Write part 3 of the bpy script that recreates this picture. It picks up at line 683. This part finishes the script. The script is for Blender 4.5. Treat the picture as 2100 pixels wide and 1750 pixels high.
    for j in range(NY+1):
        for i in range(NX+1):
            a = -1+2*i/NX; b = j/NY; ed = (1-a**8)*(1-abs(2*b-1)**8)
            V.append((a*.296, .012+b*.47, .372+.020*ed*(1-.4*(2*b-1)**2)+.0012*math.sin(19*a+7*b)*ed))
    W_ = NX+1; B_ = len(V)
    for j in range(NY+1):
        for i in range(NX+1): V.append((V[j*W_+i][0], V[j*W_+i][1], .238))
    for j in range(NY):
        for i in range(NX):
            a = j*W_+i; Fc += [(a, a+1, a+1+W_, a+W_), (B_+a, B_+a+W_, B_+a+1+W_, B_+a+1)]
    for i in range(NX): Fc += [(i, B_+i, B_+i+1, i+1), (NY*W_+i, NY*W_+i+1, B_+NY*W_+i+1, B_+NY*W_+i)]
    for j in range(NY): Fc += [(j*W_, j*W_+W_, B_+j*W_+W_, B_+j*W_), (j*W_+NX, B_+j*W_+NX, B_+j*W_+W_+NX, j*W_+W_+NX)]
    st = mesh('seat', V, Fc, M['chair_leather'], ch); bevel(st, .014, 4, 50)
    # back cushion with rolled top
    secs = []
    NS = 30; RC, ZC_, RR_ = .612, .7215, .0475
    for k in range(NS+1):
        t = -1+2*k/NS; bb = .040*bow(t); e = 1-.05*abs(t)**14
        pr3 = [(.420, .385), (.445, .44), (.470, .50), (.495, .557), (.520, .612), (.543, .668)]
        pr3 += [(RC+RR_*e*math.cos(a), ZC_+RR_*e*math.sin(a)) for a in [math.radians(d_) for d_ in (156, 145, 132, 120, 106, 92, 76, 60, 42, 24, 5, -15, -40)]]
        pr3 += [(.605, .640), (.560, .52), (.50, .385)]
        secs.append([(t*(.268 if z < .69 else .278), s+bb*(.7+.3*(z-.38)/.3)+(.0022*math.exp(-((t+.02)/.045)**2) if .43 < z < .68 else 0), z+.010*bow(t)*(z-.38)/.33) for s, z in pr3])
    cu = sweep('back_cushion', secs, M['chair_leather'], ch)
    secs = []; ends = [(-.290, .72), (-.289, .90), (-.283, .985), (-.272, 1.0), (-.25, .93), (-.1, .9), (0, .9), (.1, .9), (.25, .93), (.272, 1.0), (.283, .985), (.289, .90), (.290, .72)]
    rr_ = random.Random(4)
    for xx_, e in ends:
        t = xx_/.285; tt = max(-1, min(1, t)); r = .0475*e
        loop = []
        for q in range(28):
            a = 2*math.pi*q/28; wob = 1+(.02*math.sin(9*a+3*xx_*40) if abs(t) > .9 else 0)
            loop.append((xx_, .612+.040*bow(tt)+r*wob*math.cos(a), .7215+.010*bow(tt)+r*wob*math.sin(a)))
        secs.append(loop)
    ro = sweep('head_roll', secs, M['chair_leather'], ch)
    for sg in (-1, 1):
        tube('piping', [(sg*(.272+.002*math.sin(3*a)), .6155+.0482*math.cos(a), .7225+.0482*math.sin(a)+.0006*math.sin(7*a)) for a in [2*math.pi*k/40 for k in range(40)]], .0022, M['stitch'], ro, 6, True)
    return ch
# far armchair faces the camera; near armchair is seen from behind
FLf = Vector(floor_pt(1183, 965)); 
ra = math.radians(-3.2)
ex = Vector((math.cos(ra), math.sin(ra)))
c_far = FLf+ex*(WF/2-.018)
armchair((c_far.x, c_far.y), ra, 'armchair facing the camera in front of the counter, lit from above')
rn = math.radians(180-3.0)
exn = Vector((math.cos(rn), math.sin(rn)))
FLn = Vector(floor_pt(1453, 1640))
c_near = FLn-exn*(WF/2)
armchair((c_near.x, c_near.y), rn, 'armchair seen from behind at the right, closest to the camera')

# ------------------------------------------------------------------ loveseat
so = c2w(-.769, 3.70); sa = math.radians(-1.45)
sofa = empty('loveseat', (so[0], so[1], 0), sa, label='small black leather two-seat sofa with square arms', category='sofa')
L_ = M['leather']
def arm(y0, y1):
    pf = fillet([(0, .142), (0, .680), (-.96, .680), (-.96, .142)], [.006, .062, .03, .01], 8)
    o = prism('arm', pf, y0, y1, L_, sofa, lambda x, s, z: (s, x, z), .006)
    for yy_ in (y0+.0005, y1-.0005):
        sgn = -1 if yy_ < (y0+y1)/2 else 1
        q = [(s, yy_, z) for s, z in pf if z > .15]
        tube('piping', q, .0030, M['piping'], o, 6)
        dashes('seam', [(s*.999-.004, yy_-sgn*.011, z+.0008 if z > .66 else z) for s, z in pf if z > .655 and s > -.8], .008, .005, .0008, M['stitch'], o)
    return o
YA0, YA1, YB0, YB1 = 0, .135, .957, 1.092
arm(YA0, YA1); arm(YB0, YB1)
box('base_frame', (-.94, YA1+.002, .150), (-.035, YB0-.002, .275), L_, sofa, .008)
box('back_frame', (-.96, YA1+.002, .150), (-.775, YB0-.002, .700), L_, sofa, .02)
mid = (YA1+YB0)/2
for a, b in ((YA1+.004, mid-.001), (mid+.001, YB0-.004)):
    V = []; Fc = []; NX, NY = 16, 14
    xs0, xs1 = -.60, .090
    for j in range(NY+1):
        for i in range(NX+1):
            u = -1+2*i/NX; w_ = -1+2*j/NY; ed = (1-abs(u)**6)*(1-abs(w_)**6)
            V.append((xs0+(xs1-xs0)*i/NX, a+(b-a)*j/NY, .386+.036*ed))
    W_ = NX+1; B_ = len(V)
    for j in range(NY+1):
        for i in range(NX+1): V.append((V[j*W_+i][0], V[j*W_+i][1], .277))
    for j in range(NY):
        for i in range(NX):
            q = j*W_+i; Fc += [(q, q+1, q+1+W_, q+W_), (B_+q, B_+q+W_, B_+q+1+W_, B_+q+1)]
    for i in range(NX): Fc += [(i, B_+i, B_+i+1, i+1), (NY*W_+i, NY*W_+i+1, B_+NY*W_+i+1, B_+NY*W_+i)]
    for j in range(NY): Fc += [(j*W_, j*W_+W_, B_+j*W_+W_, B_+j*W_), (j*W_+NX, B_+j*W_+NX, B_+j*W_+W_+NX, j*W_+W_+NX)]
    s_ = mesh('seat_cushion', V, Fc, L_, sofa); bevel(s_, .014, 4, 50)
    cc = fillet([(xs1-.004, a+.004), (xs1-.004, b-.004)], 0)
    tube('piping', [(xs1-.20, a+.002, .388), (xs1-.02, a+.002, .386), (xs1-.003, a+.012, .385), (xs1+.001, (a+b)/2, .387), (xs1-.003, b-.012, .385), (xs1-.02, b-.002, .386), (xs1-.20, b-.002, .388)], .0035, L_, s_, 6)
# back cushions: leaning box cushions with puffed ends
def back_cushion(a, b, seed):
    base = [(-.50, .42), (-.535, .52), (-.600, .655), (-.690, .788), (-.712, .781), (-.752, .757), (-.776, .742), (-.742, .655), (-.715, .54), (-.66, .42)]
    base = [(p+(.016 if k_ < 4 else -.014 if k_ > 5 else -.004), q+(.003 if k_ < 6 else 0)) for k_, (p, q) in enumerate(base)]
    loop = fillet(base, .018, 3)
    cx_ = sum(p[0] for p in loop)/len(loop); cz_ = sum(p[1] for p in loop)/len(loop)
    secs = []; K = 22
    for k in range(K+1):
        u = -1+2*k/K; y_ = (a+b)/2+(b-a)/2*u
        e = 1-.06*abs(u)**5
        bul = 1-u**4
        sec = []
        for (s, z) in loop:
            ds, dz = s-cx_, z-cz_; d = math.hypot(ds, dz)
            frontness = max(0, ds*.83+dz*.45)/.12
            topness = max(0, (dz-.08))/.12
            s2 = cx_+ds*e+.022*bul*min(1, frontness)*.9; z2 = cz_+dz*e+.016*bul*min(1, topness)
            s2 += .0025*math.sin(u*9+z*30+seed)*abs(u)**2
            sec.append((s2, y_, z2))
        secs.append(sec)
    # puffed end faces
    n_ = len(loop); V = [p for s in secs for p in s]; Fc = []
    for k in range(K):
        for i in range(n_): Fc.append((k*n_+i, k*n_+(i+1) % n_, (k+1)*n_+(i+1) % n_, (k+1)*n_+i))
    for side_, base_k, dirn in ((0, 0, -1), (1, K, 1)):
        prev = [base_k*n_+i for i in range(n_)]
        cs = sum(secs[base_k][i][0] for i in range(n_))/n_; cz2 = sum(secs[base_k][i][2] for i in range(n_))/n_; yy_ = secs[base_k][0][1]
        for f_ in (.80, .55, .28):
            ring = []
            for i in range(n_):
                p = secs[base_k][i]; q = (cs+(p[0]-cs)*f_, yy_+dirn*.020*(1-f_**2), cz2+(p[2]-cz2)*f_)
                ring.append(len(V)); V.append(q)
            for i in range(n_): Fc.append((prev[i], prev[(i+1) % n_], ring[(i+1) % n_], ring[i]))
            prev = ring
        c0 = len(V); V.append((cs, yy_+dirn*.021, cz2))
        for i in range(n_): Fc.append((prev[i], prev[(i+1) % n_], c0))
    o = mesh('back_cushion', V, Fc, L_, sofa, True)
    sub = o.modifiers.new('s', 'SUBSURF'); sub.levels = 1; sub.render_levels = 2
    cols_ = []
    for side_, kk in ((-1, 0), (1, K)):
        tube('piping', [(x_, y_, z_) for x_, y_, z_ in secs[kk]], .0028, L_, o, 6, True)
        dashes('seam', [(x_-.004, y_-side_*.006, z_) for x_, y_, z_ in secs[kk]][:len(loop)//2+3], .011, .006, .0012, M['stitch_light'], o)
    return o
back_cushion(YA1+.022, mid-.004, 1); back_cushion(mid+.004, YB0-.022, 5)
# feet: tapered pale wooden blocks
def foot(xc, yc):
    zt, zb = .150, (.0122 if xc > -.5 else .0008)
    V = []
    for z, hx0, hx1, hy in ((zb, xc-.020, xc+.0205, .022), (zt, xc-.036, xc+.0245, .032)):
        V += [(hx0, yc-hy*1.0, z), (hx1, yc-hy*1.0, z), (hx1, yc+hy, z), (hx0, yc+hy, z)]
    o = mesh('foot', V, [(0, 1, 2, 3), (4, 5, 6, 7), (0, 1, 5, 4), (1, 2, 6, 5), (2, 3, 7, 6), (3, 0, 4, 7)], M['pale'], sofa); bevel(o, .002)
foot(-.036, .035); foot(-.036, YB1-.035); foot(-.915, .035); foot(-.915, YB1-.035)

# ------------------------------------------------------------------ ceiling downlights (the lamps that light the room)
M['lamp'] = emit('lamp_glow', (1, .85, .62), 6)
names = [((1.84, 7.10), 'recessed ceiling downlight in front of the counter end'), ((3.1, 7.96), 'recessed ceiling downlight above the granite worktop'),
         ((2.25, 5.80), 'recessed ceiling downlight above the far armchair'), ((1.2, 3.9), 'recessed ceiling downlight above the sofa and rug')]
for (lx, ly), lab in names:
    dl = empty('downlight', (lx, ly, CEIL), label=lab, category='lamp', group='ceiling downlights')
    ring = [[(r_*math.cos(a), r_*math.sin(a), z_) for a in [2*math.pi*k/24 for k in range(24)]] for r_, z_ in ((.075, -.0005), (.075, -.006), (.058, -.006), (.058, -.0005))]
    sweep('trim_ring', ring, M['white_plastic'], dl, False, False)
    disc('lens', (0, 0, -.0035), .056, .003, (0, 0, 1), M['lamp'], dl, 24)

┄┄┄┄┄┄┄┄┄┄

Challenge: Report how many lines of the data hold the string "that"; give only the number.

The output: 2